After reading my recent post, Shangri-La, my work colleague at IE Business School, Mar Hurtado de Mendoza, surprised me this week with a question, which I answered with a story I had never told, one filled with happiness and at the same time, sadness.

In 1992, in Zagreb, I met a man who left a lasting impression on me, Juan Carlos Gumucio. A war correspondent, at that moment, he was covering the conflict in Sarajevo for leading Spanish daily El País.

He had come to the Croatian capital to try to forget the miseries of the war and so paid more attention to my former colleague Marta Marín, who remains a friend to this day, speaking with me on a few occasions. On one of those occasions, sitting at a bar, I mentioned my literary concerns. He looked at me, sipped his neat whisky and without saying anything, gestured over the bar that I should get going, or more accurately, that I should get writing.

Time passed and Marta and I finished our glamorous feature on Croatia for Paris-Match, gradually losing contact with Gumucio. Juan González Yuste, war correspondent for El Periódico, told Marta that his old friend had married Marie Colvin, the celebrated Sunday Times correspondent, in 1996 and that the couple had later divorced.

In 2002, having steadily lost contact with them, Marta and I learned from the papers that Gumucio had returned to his native Cochabamba, in Bolivia, having decided, inexplicably for such a dynamic person, to retire. He shot himself that year at the age of 52. Colvin would die a decade later in Homs, an early casualty of the war in Syria, alongside photographer Rémi Ochlik: “murdered while reporting bravely from Syria,” said Britain’s foreign secretary, William Hague, at the time. The film A Private War was based on her incredible life.

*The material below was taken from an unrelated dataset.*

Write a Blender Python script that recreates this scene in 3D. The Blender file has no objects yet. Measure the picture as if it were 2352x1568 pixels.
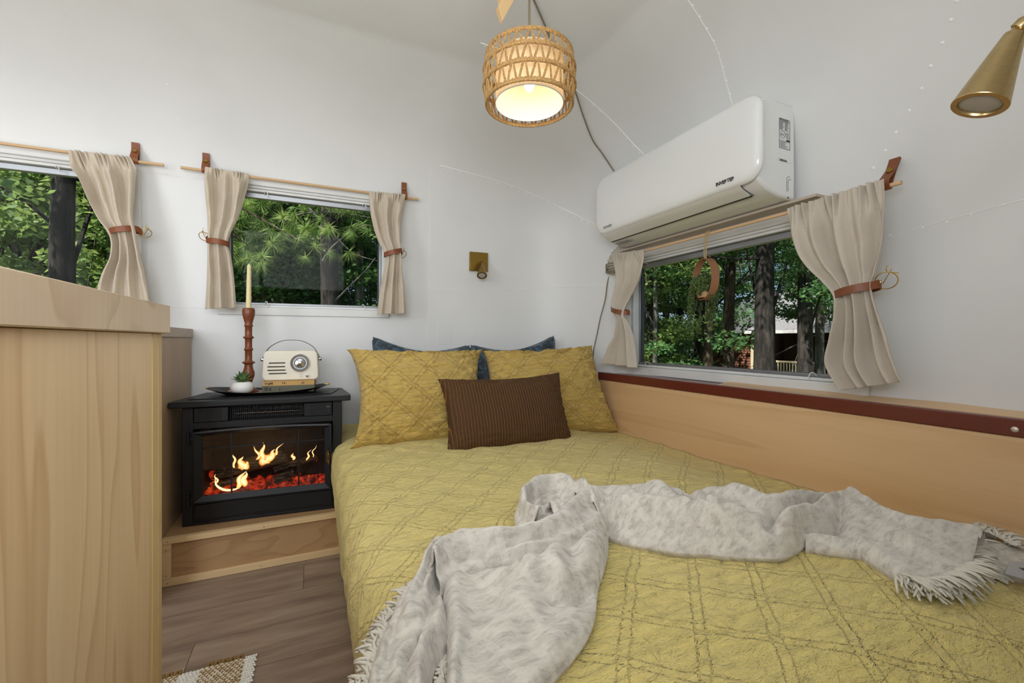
import bpy, math, random
import numpy as np
from mathutils import Vector, Matrix, noise
sc = bpy.context.scene
random.seed(7)
PI = math.pi
# ------------------------------------------------------------------ camera
TH = math.atan(.458); SN, CS = math.sin(TH), math.cos(TH)
EYE = .88; FPX = 1000.
cam = bpy.data.objects.new('camera', bpy.data.cameras.new('camera'))
sc.collection.objects.link(cam)
cam.data.sensor_width = 36; cam.data.lens = 36 * FPX / 2352
cam.data.shift_y = -4 / 2352
cam.data.clip_start = .02; cam.data.clip_end = 200
cam.location = (0, 0, EYE); cam.rotation_euler = (PI / 2, 0, -TH)
sc.camera = cam
# ------------------------------------------------------------------ world, sun, fill lights, exposure
w = bpy.data.worlds.new('world'); sc.world = w; w.use_nodes = True
nt = w.node_tree; nt.nodes.clear()
wo = nt.nodes.new('ShaderNodeOutputWorld'); bg = nt.nodes.new('ShaderNodeBackground')
sky = nt.nodes.new('ShaderNodeTexSky'); sky.sky_type = 'HOSEK_WILKIE'; sky.turbidity = 4
sky.sun_direction = Vector((-.55, -.25, .8)).normalized()
bg.inputs[1].default_value = 2.4
nt.links.new(sky.outputs[0], bg.inputs[0]); nt.links.new(bg.outputs[0], wo.inputs[0])
def light(name, kind, loc, energy, color=(1, 1, 1), rot=(0, 0, 0), size=None, sy=None):
    d = bpy.data.lights.new(name, kind); d.energy = energy; d.color = color
    if kind == 'AREA':
        d.shape = 'RECTANGLE'; d.size = size; d.size_y = sy or size
    elif size is not None:
        if kind == 'SUN': d.angle = size
        else: d.shadow_soft_size = size
    o = bpy.data.objects.new(name, d); o.location = loc; o.rotation_euler = rot
    sc.collection.objects.link(o); return o
sund = Vector((.55, .25, -.8)).normalized()
sun = light('sun', 'SUN', (0, 0, 20), 8.0, (1, .95, .85), size=.02)
sun.rotation_euler = sund.to_track_quat('-Z', 'Y').to_euler()
FILL_TINT = (.91, .955, 1.0)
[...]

que es extrano - a private war

González Yuste died in 1999, also aged 52, in a hotel at Barcelona’s El Prat airport while travelling from one war zone to another.

I write this after telling Mar that I have no time for creative writing courses and that if she too has literary concerns, the best thing to do is to get writing, as Gumucio put it. I wrote the story below, What is Strange? in honor of a dreamer who came up against reality.

PS: Renée Cortés, a Bolivian colleague at IE University, knows the family of Juan Carlos Gumucio and is familiar with his legend.

 

What is strange?

que es extrano dibugrafia

Painting by Miguel Panadero

We accept that dream things happen in sleep and that real things happen in reality. It’s strange that we still accept this division between dreams and reality, strange that they aren’t both in the same pile of stuff. Didn’t the poet say that life is a dream where life is reality, and dreams, dreams?

A woman dreams in her own peculiar way about a man pointing to a box that contains a knife who wants to cut down a tree so that it can be used to make something else in the shape of a trapezoid and all this under the presence of the Sun which not for nothing is the King of light. What is strange?

Think as though you were dreaming. Think that before the wind, the whole of the forest was silence. Think that after the wind, it is as though noise suddenly arrived as thought. Think that if you thought like you dream, perhaps you’d dream when you think. What is strange? That reality is a dream?